Thor: The Dark World - La Recensione

Per fare peggio del primo bisognava mettersi d'impegno, per cui ad Alan Taylor - sembrerà utopistico dirlo - spettava una sfida assai meno ardua di quella intrapresa da Branagh. Lui comunque non si è lasciato né travolgere e né si è messo sugli allori, l'ha affrontata seriamente, andando oltre quello che poteva essere il compitino di routine di una puntata televisiva - territorio da cui deriva - e portando a casa un secondo capitolo che del Dio del Tuono fa finalmente un super-eroe degno di nota.

Capitare alla Marvel post-Joss Whedon di certo lo ha aiutato moltissimo, lo zampino dello sceneggiatore/regista di "The Avengers" in "Thor: The Dark World" c'è, ed è anche bello pesante, ma indispensabile per non perdere quello spirito ironico che inizialmente aveva contraddistinto solamente il personaggio di Tony Stark in "Iron Man" e che ora, invece, è distribuito equamente su tutto il raggio d'azione. Abbiamo quindi a che fare con una sceneggiatura nuovamente epica ma allo stesso tempo essenziale, che non si priva dell'intrattenimento ma che sa diffonderlo con meno confusione e meno difficoltà, che ha capito di non poter poggiare esclusivamente sul suo personaggio eccellente e che quindi sfrutta assai meglio (forse al massimo?) le capacità, le possibilità e la versatilità di un'antagonista magnifico come Loki interpretato da un attore altrettanto geniale come Tom Hiddleston.

Redarguito, imprigionato e dimenticato dopo gli eventi di New York, il fratellastro adottato, riconosciuto figlio di Odino, viene richiamato allora ad un patto d'alleanza da Thor stesso per affrontare la minaccia di turno che, come da previsione, risulta peggiore delle precedenti e che, spinta da esigenze di casting, è collegata ancora alla terra e alla Jane Foster di Natalie Portman, che in questo modo trova la via per uscire dalla depressione sentimentale in cui era entrata da quando il suo divino fusto l'aveva abbandonata. L'asse vendicativa costruita col tradimento ai danni di Asgard va a rappresentare così il picco umoristico e drammatico più alto che questo secondo capitolo riesce a mettere in piedi, offre la possibilità a Loki di redimersi parzialmente della distruzione causata dalla sua ultima uscita e contemporaneamente lo consacra mattatore del franchise affidandogli lo scettro del divertimento che senza problemi accetta usandolo come meglio non si potrebbe chiedere.

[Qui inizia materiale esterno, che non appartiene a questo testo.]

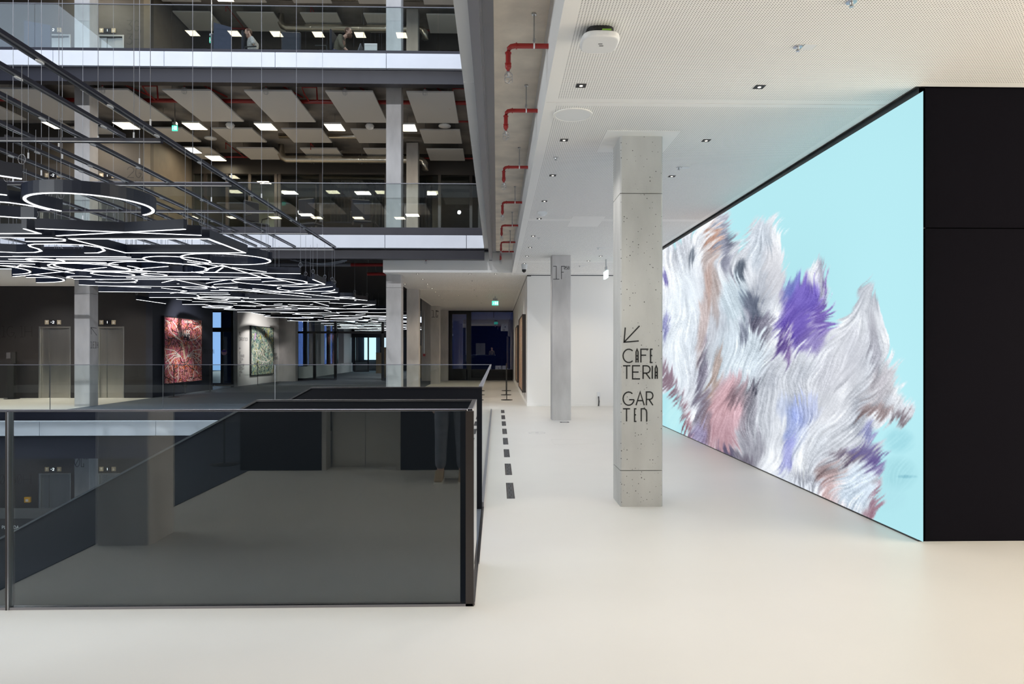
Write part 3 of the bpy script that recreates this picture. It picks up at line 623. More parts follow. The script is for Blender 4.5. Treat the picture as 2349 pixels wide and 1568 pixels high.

Per certi versi la spina dorsale di questa seconda avventura, scritta a sei mani da Christopher Yost, Christopher Markus e Stephen McFeely, ricorda allora molto da vicino quelle che erano le linee guida proprio di "The Avengers": c'è la minaccia, lo spargimento di sangue innocente che stimola vendetta, l'alleanza e la classica battagliona finale. Sicuramente ciò non la fa brillare per originalità ed ingegno ma senza dubbio esalta al massimo le caratteristiche di chi, per accelerare l'entrata in scena dei Vendicatori, in passato era stato inoltrato in fretta e furia rimanendo penalizzato insieme al suo partner Captain America (di cui avremo qui un'apparizione davvero speciale).

Direttamente dal piccolo schermo Alan Taylor bagna quindi il suo esordio cinematografico da operaio munito però di ottima personalità, non getta alle ortiche la sua occasione e, dopo l'inarrivabile "Iron Man 3", mantiene alta una fase-due Marvel che pare aver intercettato il giusto vento in poppa per conquistare la meta, qualunque essa sia.
Tuttavia, va detto, l'utilizzo di maggior coraggio non sarebbe stato disprezzato, pertanto, dopo la grande commozione stimolata nella parte centrale, il ritorno in scena di "qualcuno" poteva sicuramente essere evitato e custodito per un futuro ipotetico.
Ma sta di fatto che a prescindere dai puntini sulle i che sottolineiamo, se la Marvel sarà in grado di mantenere questi standard realizzativi il divertimento per noi e il successo per loro si conserveranno a lungo duraturi e incontrastati.

P.S.: Il rito della scena dopo i titoli di coda stavolta è raddoppiato.